Economist is back in the fundamentals game: this week's Economist has an excellent table:
Scary thought, but do check out Ireland:
  • 5th worst performing economy by GDP to date;
  • Worst performer in the last quarter in terms of GDP growth;
  • 4th worst forecast for GDP growth in 2009 (if you take 8% contraction per DofF estimates, not the Economist-reported 4.8% which is consistent with December 2008 estimates);
  • 5th worst performing forecast for GDP growth in 2010 (although here again the Economist is out of line with the latest data);
  • 8th worst unemployment rate to date...

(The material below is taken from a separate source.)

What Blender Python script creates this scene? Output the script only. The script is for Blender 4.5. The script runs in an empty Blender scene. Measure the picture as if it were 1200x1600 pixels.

Someone from London financial circles was telling me that before we run into troubles, in his estimate, there will be defaults in the Baltics, APIIGS and the UK. I beg to differ - by these (and pretty much all other) numbers we are well ahead of the rest of the 'sick puppies' club, since for the entire APIIGS (Austria, Portugal, Ireland, Italy, Greece and Spain) we rank:
  • the worst in terms of all 4 GDP growth metrics in the table;
  • the best in terms of Industrial Production metric (although most of the data refers to February-March as opposed to Ireland's January data);
  • the worst in deflation metrics, and the worst in prior inflation terms, with second worst performance in expected 2009 full-year deflation after Portugal (although my estimate is that we shall see prices falling by 1.2-1.5% in 2009, not 0.7% as the Economist lists, so my estimate actually pushes us below Portugal); and
  • the second worst in terms of expected unemployment for 2009 (we are, hopefully, not going to fall deeper than Spain here).
So run by me again - we will be in trouble only after the rest of APIIGS?